Task goal – Reproduce all the entries precisely.

○ ○ ○ ○ ○ ○ ○

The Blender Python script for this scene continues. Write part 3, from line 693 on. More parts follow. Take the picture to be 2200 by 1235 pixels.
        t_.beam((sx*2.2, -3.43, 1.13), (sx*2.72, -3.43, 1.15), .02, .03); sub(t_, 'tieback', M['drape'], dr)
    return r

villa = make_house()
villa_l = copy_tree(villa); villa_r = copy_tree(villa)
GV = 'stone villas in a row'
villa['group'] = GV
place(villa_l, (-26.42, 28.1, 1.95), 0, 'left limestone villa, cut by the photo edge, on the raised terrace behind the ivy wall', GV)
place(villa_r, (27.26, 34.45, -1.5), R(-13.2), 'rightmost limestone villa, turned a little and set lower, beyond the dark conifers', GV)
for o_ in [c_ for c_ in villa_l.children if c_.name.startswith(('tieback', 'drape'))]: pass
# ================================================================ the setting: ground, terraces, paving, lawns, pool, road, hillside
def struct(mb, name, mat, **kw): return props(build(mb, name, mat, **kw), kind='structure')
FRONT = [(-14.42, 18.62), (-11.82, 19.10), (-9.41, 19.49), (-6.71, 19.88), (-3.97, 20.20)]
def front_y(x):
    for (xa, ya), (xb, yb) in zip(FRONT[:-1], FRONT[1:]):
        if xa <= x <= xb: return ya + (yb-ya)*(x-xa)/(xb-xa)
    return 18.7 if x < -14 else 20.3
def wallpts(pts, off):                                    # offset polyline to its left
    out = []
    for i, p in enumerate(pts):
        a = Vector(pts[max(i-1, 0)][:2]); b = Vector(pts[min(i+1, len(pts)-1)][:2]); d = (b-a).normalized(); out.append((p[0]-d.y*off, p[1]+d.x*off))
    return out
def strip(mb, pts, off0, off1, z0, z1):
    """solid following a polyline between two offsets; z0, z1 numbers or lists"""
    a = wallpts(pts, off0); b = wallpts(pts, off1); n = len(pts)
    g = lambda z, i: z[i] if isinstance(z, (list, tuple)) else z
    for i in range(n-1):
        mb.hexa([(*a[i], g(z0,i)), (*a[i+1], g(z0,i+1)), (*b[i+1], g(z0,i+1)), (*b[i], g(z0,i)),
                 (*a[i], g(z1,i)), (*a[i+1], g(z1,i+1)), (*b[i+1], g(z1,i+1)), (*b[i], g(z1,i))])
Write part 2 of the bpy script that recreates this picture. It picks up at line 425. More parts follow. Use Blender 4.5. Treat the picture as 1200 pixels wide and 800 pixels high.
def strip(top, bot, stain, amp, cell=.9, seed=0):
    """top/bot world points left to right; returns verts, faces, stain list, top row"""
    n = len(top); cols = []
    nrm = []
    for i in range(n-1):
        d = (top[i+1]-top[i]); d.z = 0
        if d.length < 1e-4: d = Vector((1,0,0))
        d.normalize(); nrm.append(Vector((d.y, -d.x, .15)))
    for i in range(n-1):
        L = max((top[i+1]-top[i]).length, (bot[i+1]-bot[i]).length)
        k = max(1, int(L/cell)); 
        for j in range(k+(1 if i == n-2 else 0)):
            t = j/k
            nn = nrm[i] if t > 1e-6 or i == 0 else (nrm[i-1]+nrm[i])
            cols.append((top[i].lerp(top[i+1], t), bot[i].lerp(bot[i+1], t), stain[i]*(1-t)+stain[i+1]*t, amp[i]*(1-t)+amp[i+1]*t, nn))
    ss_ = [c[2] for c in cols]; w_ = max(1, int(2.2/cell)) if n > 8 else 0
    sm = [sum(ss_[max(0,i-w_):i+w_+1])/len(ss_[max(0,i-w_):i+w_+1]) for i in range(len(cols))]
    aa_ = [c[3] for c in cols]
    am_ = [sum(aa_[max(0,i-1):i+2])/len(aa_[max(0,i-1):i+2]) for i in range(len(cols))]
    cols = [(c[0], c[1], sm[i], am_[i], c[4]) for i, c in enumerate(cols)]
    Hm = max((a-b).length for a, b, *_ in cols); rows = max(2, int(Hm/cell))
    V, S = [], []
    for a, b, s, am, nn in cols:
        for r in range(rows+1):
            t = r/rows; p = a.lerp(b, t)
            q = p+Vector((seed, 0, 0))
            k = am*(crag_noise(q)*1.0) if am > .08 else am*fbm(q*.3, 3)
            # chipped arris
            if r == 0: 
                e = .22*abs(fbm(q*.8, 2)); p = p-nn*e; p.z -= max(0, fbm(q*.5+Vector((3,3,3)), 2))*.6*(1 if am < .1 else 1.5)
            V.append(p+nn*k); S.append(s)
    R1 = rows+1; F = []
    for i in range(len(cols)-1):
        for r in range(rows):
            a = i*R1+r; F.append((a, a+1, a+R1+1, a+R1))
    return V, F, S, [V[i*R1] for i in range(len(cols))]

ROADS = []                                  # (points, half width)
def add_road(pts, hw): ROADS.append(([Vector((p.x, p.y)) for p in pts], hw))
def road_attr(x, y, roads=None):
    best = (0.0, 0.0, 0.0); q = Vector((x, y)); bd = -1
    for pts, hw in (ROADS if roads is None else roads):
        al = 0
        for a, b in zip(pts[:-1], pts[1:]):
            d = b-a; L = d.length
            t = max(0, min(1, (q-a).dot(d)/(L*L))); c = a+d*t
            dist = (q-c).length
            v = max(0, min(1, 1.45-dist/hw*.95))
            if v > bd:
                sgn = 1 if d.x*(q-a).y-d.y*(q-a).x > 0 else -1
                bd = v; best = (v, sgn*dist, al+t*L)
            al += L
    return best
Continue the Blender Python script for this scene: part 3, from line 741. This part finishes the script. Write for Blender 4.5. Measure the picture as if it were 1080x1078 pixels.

○ ○ ○ ○ ○ ○ ○

The response –
The Blender Python script for this scene continues. Write part 3, from line 693 on. More parts follow. Take the picture to be 2200 by 1235 pixels.
        t_.beam((sx*2.2, -3.43, 1.13), (sx*2.72, -3.43, 1.15), .02, .03); sub(t_, 'tieback', M['drape'], dr)
    return r

villa = make_house()
villa_l = copy_tree(villa); villa_r = copy_tree(villa)
GV = 'stone villas in a row'
villa['group'] = GV
place(villa_l, (-26.42, 28.1, 1.95), 0, 'left limestone villa, cut by the photo edge, on the raised terrace behind the ivy wall', GV)
place(villa_r, (27.26, 34.45, -1.5), R(-13.2), 'rightmost limestone villa, turned a little and set lower, beyond the dark conifers', GV)
for o_ in [c_ for c_ in villa_l.children if c_.name.startswith(('tieback', 'drape'))]: pass
# ================================================================ the setting: ground, terraces, paving, lawns, pool, road, hillside
def struct(mb, name, mat, **kw): return props(build(mb, name, mat, **kw), kind='structure')
FRONT = [(-14.42, 18.62), (-11.82, 19.10), (-9.41, 19.49), (-6.71, 19.88), (-3.97, 20.20)]
def front_y(x):
    for (xa, ya), (xb, yb) in zip(FRONT[:-1], FRONT[1:]):
        if xa <= x <= xb: return ya + (yb-ya)*(x-xa)/(xb-xa)
    return 18.7 if x < -14 else 20.3
def wallpts(pts, off):                                    # offset polyline to its left
    out = []
    for i, p in enumerate(pts):
        a = Vector(pts[max(i-1, 0)][:2]); b = Vector(pts[min(i+1, len(pts)-1)][:2]); d = (b-a).normalized(); out.append((p[0]-d.y*off, p[1]+d.x*off))
    return out
def strip(mb, pts, off0, off1, z0, z1):
    """solid following a polyline between two offsets; z0, z1 numbers or lists"""
    a = wallpts(pts, off0); b = wallpts(pts, off1); n = len(pts)
    g = lambda z, i: z[i] if isinstance(z, (list, tuple)) else z
    for i in range(n-1):
        mb.hexa([(*a[i], g(z0,i)), (*a[i+1], g(z0,i+1)), (*b[i+1], g(z0,i+1)), (*b[i], g(z0,i)),
                 (*a[i], g(z1,i)), (*a[i+1], g(z1,i+1)), (*b[i+1], g(z1,i+1)), (*b[i], g(z1,i))])
Write part 2 of the bpy script that recreates this picture. It picks up at line 425. More parts follow. Use Blender 4.5. Treat the picture as 1200 pixels wide and 800 pixels high.
def strip(top, bot, stain, amp, cell=.9, seed=0):
    """top/bot world points left to right; returns verts, faces, stain list, top row"""
    n = len(top); cols = []
    nrm = []
    for i in range(n-1):
        d = (top[i+1]-top[i]); d.z = 0
        if d.length < 1e-4: d = Vector((1,0,0))
        d.normalize(); nrm.append(Vector((d.y, -d.x, .15)))
    for i in range(n-1):
        L = max((top[i+1]-top[i]).length, (bot[i+1]-bot[i]).length)
        k = max(1, int(L/cell)); 
        for j in range(k+(1 if i == n-2 else 0)):
            t = j/k
            nn = nrm[i] if t > 1e-6 or i == 0 else (nrm[i-1]+nrm[i])
            cols.append((top[i].lerp(top[i+1], t), bot[i].lerp(bot[i+1], t), stain[i]*(1-t)+stain[i+1]*t, amp[i]*(1-t)+amp[i+1]*t, nn))
    ss_ = [c[2] for c in cols]; w_ = max(1, int(2.2/cell)) if n > 8 else 0
    sm = [sum(ss_[max(0,i-w_):i+w_+1])/len(ss_[max(0,i-w_):i+w_+1]) for i in range(len(cols))]
    aa_ = [c[3] for c in cols]
    am_ = [sum(aa_[max(0,i-1):i+2])/len(aa_[max(0,i-1):i+2]) for i in range(len(cols))]
    cols = [(c[0], c[1], sm[i], am_[i], c[4]) for i, c in enumerate(cols)]
    Hm = max((a-b).length for a, b, *_ in cols); rows = max(2, int(Hm/cell))
    V, S = [], []
    for a, b, s, am, nn in cols:
        for r in range(rows+1):
            t = r/rows; p = a.lerp(b, t)
            q = p+Vector((seed, 0, 0))
            k = am*(crag_noise(q)*1.0) if am > .08 else am*fbm(q*.3, 3)
            # chipped arris
            if r == 0: 
                e = .22*abs(fbm(q*.8, 2)); p = p-nn*e; p.z -= max(0, fbm(q*.5+Vector((3,3,3)), 2))*.6*(1 if am < .1 else 1.5)
            V.append(p+nn*k); S.append(s)
    R1 = rows+1; F = []
    for i in range(len(cols)-1):
        for r in range(rows):
            a = i*R1+r; F.append((a, a+1, a+R1+1, a+R1))
    return V, F, S, [V[i*R1] for i in range(len(cols))]

ROADS = []                                  # (points, half width)
def add_road(pts, hw): ROADS.append(([Vector((p.x, p.y)) for p in pts], hw))
def road_attr(x, y, roads=None):
    best = (0.0, 0.0, 0.0); q = Vector((x, y)); bd = -1
    for pts, hw in (ROADS if roads is None else roads):
        al = 0
        for a, b in zip(pts[:-1], pts[1:]):
            d = b-a; L = d.length
            t = max(0, min(1, (q-a).dot(d)/(L*L))); c = a+d*t
            dist = (q-c).length
            v = max(0, min(1, 1.45-dist/hw*.95))
            if v > bd:
                sgn = 1 if d.x*(q-a).y-d.y*(q-a).x > 0 else -1
                bd = v; best = (v, sgn*dist, al+t*L)
            al += L
    return best
Continue the Blender Python script for this scene: part 3, from line 741. This part finishes the script. Write for Blender 4.5. Measure the picture as if it were 1080x1078 pixels.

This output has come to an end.